Black holes may be hiding in Hyades

The nearest black holes may be only 150 light-years away from us. This is evidenced by modeling the evolution of one of the closest scattered star clusters to the Solar System, Hyades.

Hyades. Source: Jose Mtanous

Black Holes in Hyades

In the latest issue of the journal Monthly Notices of the Royal Astronomical Society, there was an article suggesting that there may be several holes in the scattered Hyades cluster. The authors of the study are scientists from Italy and Spain.

Hyades is the nearest scattered star cluster to us. In the sky, it can be seen in the constellation Taurus next to its brightest star Aldebaran. The distance to this group of stars is approximately 150 light-years. The luminaries that enter it are now rather weakly gravitationally interconnected, although they were all born together.
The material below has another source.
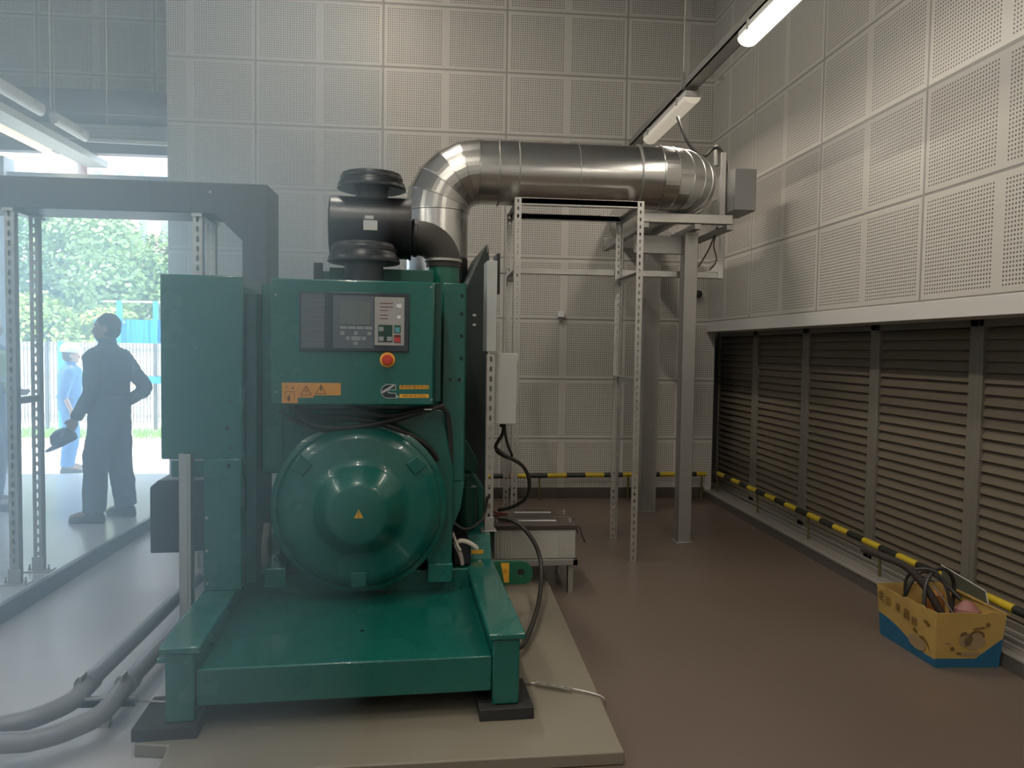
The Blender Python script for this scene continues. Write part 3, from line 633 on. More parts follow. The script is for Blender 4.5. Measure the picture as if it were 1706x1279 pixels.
# H-section posts frame carrying the silencer end
hf = empty('steel_post_frame', (1.93, 6.3, 0), 0, 'grey steel two-post frame under the right end of the exhaust pipe', 'frame')
def hpost(x, y, z1, w=.105):
    mb = MB(); mb.box(x - w / 2, x + w / 2, y, y + .008, 0, z1); mb.box(x - w / 2, x + w / 2, y + w - .008, y + w, 0, z1); mb.box(x - .004, x + .004, y + .008, y + w - .008, 0, z1)
    mb.box(x - w / 2, x - w / 2 + .006, y, y + w, 0, z1)
    mb.box(x - .075, x + .075, y - .02, y + w + .02, 0, .008)
    return mb
hpost(1.925, 5.77, 2.42).build('post', STEEL, hf, bevel=.004); hpost(1.955, 6.91, 2.42, .14).build('post', STEEL, hf, bevel=.004)
MB().box(1.49, 2.19, 5.62, 5.70, 2.462, 2.53).build('front_channel', GALV, hf, bevel=.003)
MB().box(1.49, 2.19, 6.95, 7.03, 2.44, 2.53).build('rear_channel', STEEL, hf, bevel=.003)
for x in (1.50, 1.90, 2.15): MB().box(x, x + .05, 5.63, 7.05, 2.42, 2.462).build('long_beam', STEEL, hf, bevel=.003)
MB().box(1.5, 1.95, 5.86, 5.90, 2.26, 2.40).build('brace_plate', STEEL, hf, bevel=.003)
cable('thin black cable hanging under the grey control box beside the steel post', [(2.18, 5.92, 2.49), (2.13, 5.92, 2.34), (2.06, 5.92, 2.21), (2.02, 5.92, 2.16)], .006)
cable('thin black cable hanging next to the bracket upright', [(2.19, 5.93, 2.48), (2.16, 5.93, 2.35), (2.185, 5.93, 2.23), (2.13, 5.93, 2.15)], .005)
cb2 = empty('control_box', (2.34, 5.95, 2.6), 0, 'square grey control box at the right end of the exhaust pipe', 'box')
MB().box(2.26, 2.44, 5.80, 6.15, 2.60, 2.925).build('body', GREYD, cb2, bevel=.004); MB().box(2.262, 2.438, 5.788, 5.80, 2.603, 2.922).build('cover', GREYD, cb2, bevel=.004)

# ================================================================ exhaust pipe
ep = empty('exhaust_pipe', (-.03, 5.6, 0.4), 0, 'thick aluminium-clad exhaust pipe rising behind the generator and turning right', 'pipe')
r0 = .227; Yp = 5.6; zc = 2.777; xc = -.03; RB = .30
MB().lathe([(r0, .42), (r0, zc - RB)], (xc, Yp, 0), (0, 0, 1), 48, cap=False).build('vertical_run', ALU, ep, smooth=True)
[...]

If there really are black holes in the Hyades, then they are the closest similar objects to us. After all, the previous candidate for this title, Gaia BH1, is located at a distance of 1,500 light-years, that is, about 10 times further.

Simulation results

The idea that black holes can hide in Hyades has been expressed even earlier. The simulation showed the possible presence of 2-3 of these objects there. Otherwise, this star cluster simply could not have acquired its modern form. However, calculations still left it possible that the remnants of supernovae were indeed there but were ejected about 150 million years ago.

Since 2015, scientists have repeatedly observed gravitational waves generated by the merger of black holes. Thanks to this, the scientist managed to understand much better the gravitational interaction of these objects with their surroundings. And this knowledge formed the basis of a new model, which showed that the mentioned 2-3 black holes were still there somewhere.

“This observation helps us understand how the presence of black holes affects the evolution of star clusters and how star clusters in turn contribute to gravitational wave sources,” says Mark Gieles, a member of the Department of Quantum Physics and Astrophysics at the University of Barcelona and one of the authors of the study. “These results also give us insight into how these mysterious objects are distributed across the galaxy.”